**Required task:** Treat the line containing "rough=0.45, var=0.15, vs=6)" as the first line and the final line of the material below as the last; reproduce that range exactly.

**Available data:**
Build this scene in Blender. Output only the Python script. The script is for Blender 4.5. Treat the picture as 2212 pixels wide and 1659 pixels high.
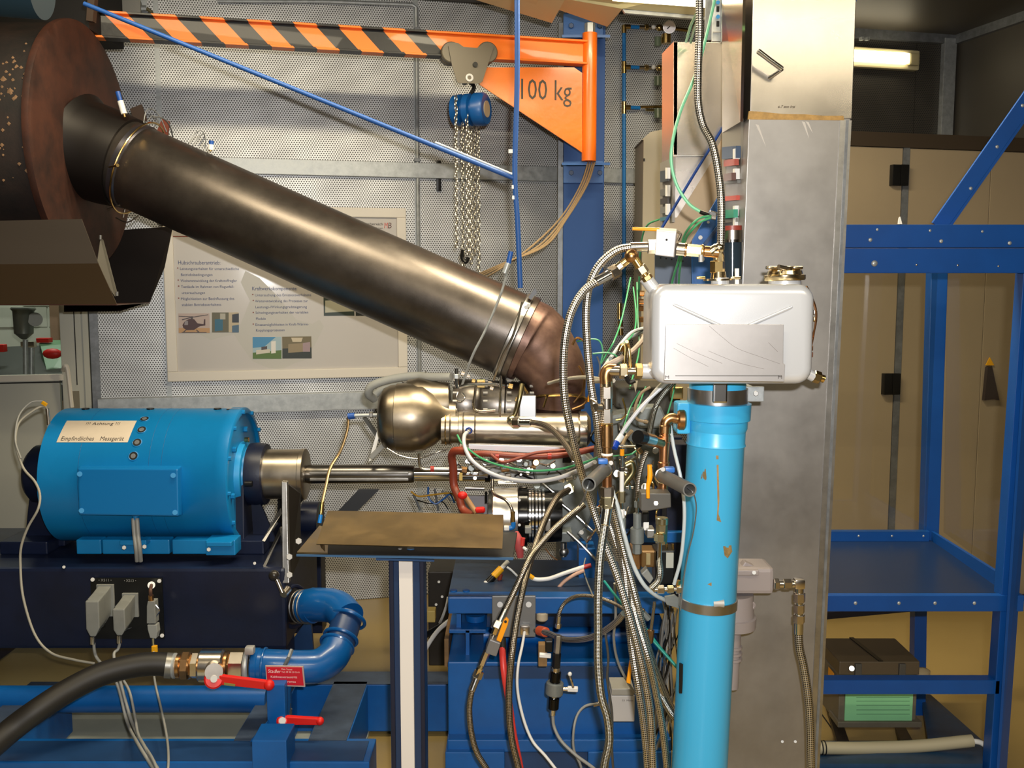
import bpy, bmesh, math, random
from mathutils import Vector, Matrix
for o in list(bpy.data.objects): bpy.data.objects.remove(o)
random.seed(7)
PI = math.pi
SC = bpy.context.scene
COL = SC.collection
# ---------------------------------------------------------------- camera
F, CX, CY, H = 2150.0, 1106.0, 829.5, 1.68
TH = math.radians(6.0); CT, ST = math.cos(TH), math.sin(TH)
cam_d = bpy.data.cameras.new('camera'); cam = bpy.data.objects.new('camera', cam_d); COL.objects.link(cam)
cam_d.sensor_width = 36.0; cam_d.lens = F / 2212.0 * 36.0; cam_d.clip_start = 0.02
cam.location = (0, 0, H); cam.rotation_euler = (math.radians(90) - TH, 0, 0)
SC.camera = cam
# ---------------------------------------------------------------- world, lights, exposure
w = bpy.data.worlds.new('world'); SC.world = w; w.use_nodes = True
w.node_tree.nodes['Background'].inputs[0].default_value = (1.0, 0.93, 0.8, 1)
w.node_tree.nodes['Background'].inputs[1].default_value = 0.2
def area(name, loc, target, sx, sy, power, col):
    l = bpy.data.lights.new(name, 'AREA'); l.shape = 'RECTANGLE'; l.size = sx; l.size_y = sy; l.energy = power; l.color = col
    o = bpy.data.objects.new(name, l); COL.objects.link(o); o.location = loc
    o.rotation_euler = (Vector(target) - Vector(loc)).to_track_quat('-Z', 'Y').to_euler(); return o
WARM = (1.0, 0.86, 0.60)
area('camera_flash', (0.06, -0.03, H + 0.10), (0.1, 4, 1.35), 0.05, 0.03, 62, (1.0, 0.98, 0.96))
area('ceiling_lamp_light', (0.55, 3.35, 2.98), (0.55, 3.35, 0), 1.3, 0.14, 75, WARM)
area('ceiling_lamp_light', (-0.9, 2.9, 3.02), (-0.9, 3.6, 0), 1.3, 0.14, 32, WARM)
area('ceiling_lamp_light', (-0.4, 0.6, 3.0), (-0.4, 0.6, 0), 1.3, 0.14, 30, WARM)
area('ceiling_lamp_light', (1.45, 0.12, 2.98), (1.45, 0.12, 0), 1.7, 0.16, 42, WARM)
SC.view_settings.view_transform = 'Standard'; SC.view_settings.look = 'None'
SC.view_settings.exposure = 0.0; SC.view_settings.gamma = 1.0; SC.view_settings.use_curve_mapping = False
# ---------------------------------------------------------------- picture ray helpers (pixel + real depth -> world point)
def P(x, y, Y):
    u = (x - CX) / F; v = -(y - CY) / F
    s = Y / (v * ST + CT)
    return Vector((u * s, Y, H + (v * CT - ST) * s))
def mpp(y, Y):                       # metres per picture pixel at depth Y
    v = -(y - CY) / F
    return Y / (v * ST + CT) / F
WT, WD = 0.25, 5.3
WPHI = math.atan(WT); WE = Vector((math.cos(WPHI), math.sin(WPHI), 0)); WN = Vector((math.sin(WPHI), -math.cos(WPHI), 0))
def WP(x, y, off=0.0, D=WD):         # point on the skewed back wall (or a plane 'off' in front of it)
    u = (x - CX) / F; v = -(y - CY) / F
    D2 = D - off / math.cos(WPHI)
    s = D2 / (v * ST + CT - WT * u)
    return Vector((u * s, (v * ST + CT) * s, H + (v * CT - ST) * s))
def wc(x, y, D=WD, off=0.0):         # -> (a along wall, z)
    p = WP(x, y, off, D); return ((p - Vector((0, D, 0))).dot(WE), p.z)
def wpt(a, z, off=0.0, D=WD): return Vector((0, D, 0)) + WE * a + WN * off + Vector((0, 0, z))
# ---------------------------------------------------------------- materials
MATS = {}
def lin(c):
    return tuple(((v / 12.92) if v <= 0.04045 else ((v + 0.055) / 1.055) ** 2.4) for v in c)
def hx(h): return lin(tuple(int(h[i:i + 2], 16) / 255 for i in (0, 2, 4)))
def mat(name, col=None, metal=0.0, rough=0.5, var=0.0, vs=8.0, bump=0.0, bs=120.0, emit=None, es=1.0, spec=0.5, coat=0.0, col2=None, streak=None, alpha=None, trans=0.0, rv=0.0):
    if name in MATS: return MATS[name]
    m = bpy.data.materials.new(name); m.use_nodes = True; nt = m.node_tree; N = nt.nodes; L = nt.links
    b = N['Principled BSDF']
    if isinstance(col, str): col = hx(col)
    if isinstance(col2, str): col2 = hx(col2)
    b.inputs['Base Color'].default_value = (*col, 1); b.inputs['Metallic'].default_value = metal
    b.inputs['Roughness'].default_value = rough; b.inputs['Specular IOR Level'].default_value = spec
    b.inputs['Coat Weight'].default_value = coat; b.inputs['Transmission Weight'].default_value = trans
    if coat: b.inputs['Coat Roughness'].default_value = 0.12
    if emit: b.inputs['Emission Color'].default_value = (*emit, 1); b.inputs['Emission Strength'].default_value = es
    if var or bump or col2 or rv:
        tc = N.new('ShaderNodeTexCoord'); mp = N.new('ShaderNodeMapping'); L.new(tc.outputs['Object'], mp.inputs['Vector'])
        if streak: mp.inputs['Scale'].default_value = streak
    if var or col2 or rv:
        n = N.new('ShaderNodeTexNoise'); n.inputs['Scale'].default_value = vs; n.inputs['Detail'].default_value = 6; n.inputs['Roughness'].default_value = 0.65
        L.new(mp.outputs['Vector'], n.inputs['Vector'])
        if var or col2:
            r = N.new('ShaderNodeValToRGB'); L.new(n.outputs['Fac'], r.inputs['Fac'])
            c2 = col2 if col2 else tuple(min(1, c * (1 + var)) for c in col)
            c1 = col if col2 else tuple(c * (1 - var) for c in col)
            r.color_ramp.elements[0].position = 0.36; r.color_ramp.elements[1].position = 0.66
            r.color_ramp.elements[0].color = (*c1, 1); r.color_ramp.elements[1].color = (*c2, 1)
            L.new(r.outputs['Color'], b.inputs['Base Color'])
        if rv:
            q = N.new('ShaderNodeMapRange'); L.new(n.outputs['Fac'], q.inputs['Value'])
            q.inputs['From Min'].default_value = 0.3; q.inputs['From Max'].default_value = 0.7
            q.inputs['To Min'].default_value = max(0.02, rough - rv); q.inputs['To Max'].default_value = min(1, rough + rv)
            L.new(q.outputs['Result'], b.inputs['Roughness'])
    if bump:
        n2 = N.new('ShaderNodeTexNoise'); n2.inputs['Scale'].default_value = bs; n2.inputs['Detail'].default_value = 3
        L.new(mp.outputs['Vector'], n2.inputs['Vector'])
        bp = N.new('ShaderNodeBump'); bp.inputs['Strength'].default_value = bump; bp.inputs['Distance'].default_value = 0.002
        L.new(n2.outputs['Fac'], bp.inputs['Height']); L.new(bp.outputs['Normal'], b.inputs['Normal'])
    MATS[name] = m; return m
def M(n, *a, **k): return mat(n, *a, **k)
cyan_blue = M('machine_blue_paint', '0a76b4', rough=0.38, var=0.06, vs=3, bump=0.08, bs=90)
navy = M('navy_paint', '0c1630', rough=0.42, var=0.25, vs=4, bump=0.1)
blue = M('royal_blue_paint', '06559c', rough=0.4, var=0.12, vs=5, bump=0.08)
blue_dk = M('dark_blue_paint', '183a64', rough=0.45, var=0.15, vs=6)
pipe_blue = M('pipe_blue_paint', '0a5496', rough=0.3, var=0.08, vs=5, coat=0.3)
frame_blue = M('frame_blue_paint', '0a468e', rough=0.38, var=0.08, vs=5)
grey_blue = M('grey_blue_top', '39465a', rough=0.55, var=0.2, vs=14)
rod_blue = M('rod_blue_paint', '1c4c90', rough=0.5)
sky_base = '3cacdf'
orange = M('crane_orange_paint', 'ff8222', rough=0.33, var=0.03, vs=20, bump=0.35, bs=45, coat=0.5)
orange_p = M('crane_orange_smooth', 'ff7818', rough=0.35, coat=0.3)
steel = M('brushed_steel', (0.56, 0.55, 0.53), 1.0, 0.34, var=0.10, vs=4, rv=0.08, streak=(1, 1, 0.3))
boltm = M('dull_bolt_steel', (0.45, 0.44, 0.42), 0.6, 0.6)
steel_b = M('bright_steel', (0.72, 0.72, 0.72), 1.0, 0.2)
steel_g = M('grey_machined_steel', (0.42, 0.41, 0.39), 1.0, 0.38, var=0.2, vs=12)
chrome = M('polished_chrome', (0.75, 0.75, 0.76), 1.0, 0.12)
heat = M('heat_tinted_steel', (0.30, 0.25, 0.185), 1.0, 0.33, var=0.18, vs=5, rv=0.07)
heat_l = M('light_heat_tinted_steel', (0.44, 0.385, 0.31), 1.0, 0.32, var=0.12, vs=5, rv=0.06)
pipe_dk = M('blackened_pipe_steel', (0.125, 0.108, 0.095), 0.85, 0.36, var=0.22, vs=3.5, rv=0.05, bump=0.05, bs=200)
rust = M('brown_rust', '4a2a1e', 0.25, 0.62, col2='2a1a16', vs=7, bump=0.2, bs=60)
rust_el = M('rusty_elbow_steel', '86695c', 0.6, 0.42, col2='4c3632', vs=6, bump=0.12, bs=60)
drum_dk = M('scorched_drum', '0e0c0b', 0.2, 0.7, col2='281b16', vs=5, bump=0.2)
galv = M('galvanised_steel', 'a9adae', 0.45, 0.42, var=0.16, vs=28, rv=0.08)
galv_d = M('dull_galvanised_steel', '7d8083', 0.5, 0.45, var=0.2, vs=22)
sheet_gr = M('tray_sheet_steel', '86714e', 0.85, 0.38, var=0.22, vs=5, rv=0.08)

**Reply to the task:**
blue_dk = M('dark_blue_paint', '183a64', rough=0.45, var=0.15, vs=6)
pipe_blue = M('pipe_blue_paint', '0a5496', rough=0.3, var=0.08, vs=5, coat=0.3)
frame_blue = M('frame_blue_paint', '0a468e', rough=0.38, var=0.08, vs=5)
grey_blue = M('grey_blue_top', '39465a', rough=0.55, var=0.2, vs=14)
rod_blue = M('rod_blue_paint', '1c4c90', rough=0.5)
sky_base = '3cacdf'
orange = M('crane_orange_paint', 'ff8222', rough=0.33, var=0.03, vs=20, bump=0.35, bs=45, coat=0.5)
orange_p = M('crane_orange_smooth', 'ff7818', rough=0.35, coat=0.3)
steel = M('brushed_steel', (0.56, 0.55, 0.53), 1.0, 0.34, var=0.10, vs=4, rv=0.08, streak=(1, 1, 0.3))
boltm = M('dull_bolt_steel', (0.45, 0.44, 0.42), 0.6, 0.6)
steel_b = M('bright_steel', (0.72, 0.72, 0.72), 1.0, 0.2)
steel_g = M('grey_machined_steel', (0.42, 0.41, 0.39), 1.0, 0.38, var=0.2, vs=12)
chrome = M('polished_chrome', (0.75, 0.75, 0.76), 1.0, 0.12)
heat = M('heat_tinted_steel', (0.30, 0.25, 0.185), 1.0, 0.33, var=0.18, vs=5, rv=0.07)
heat_l = M('light_heat_tinted_steel', (0.44, 0.385, 0.31), 1.0, 0.32, var=0.12, vs=5, rv=0.06)
pipe_dk = M('blackened_pipe_steel', (0.125, 0.108, 0.095), 0.85, 0.36, var=0.22, vs=3.5, rv=0.05, bump=0.05, bs=200)
rust = M('brown_rust', '4a2a1e', 0.25, 0.62, col2='2a1a16', vs=7, bump=0.2, bs=60)
rust_el = M('rusty_elbow_steel', '86695c', 0.6, 0.42, col2='4c3632', vs=6, bump=0.12, bs=60)
drum_dk = M('scorched_drum', '0e0c0b', 0.2, 0.7, col2='281b16', vs=5, bump=0.2)
galv = M('galvanised_steel', 'a9adae', 0.45, 0.42, var=0.16, vs=28, rv=0.08)
galv_d = M('dull_galvanised_steel', '7d8083', 0.5, 0.45, var=0.2, vs=22)
sheet_gr = M('tray_sheet_steel', '86714e', 0.85, 0.38, var=0.22, vs=5, rv=0.08)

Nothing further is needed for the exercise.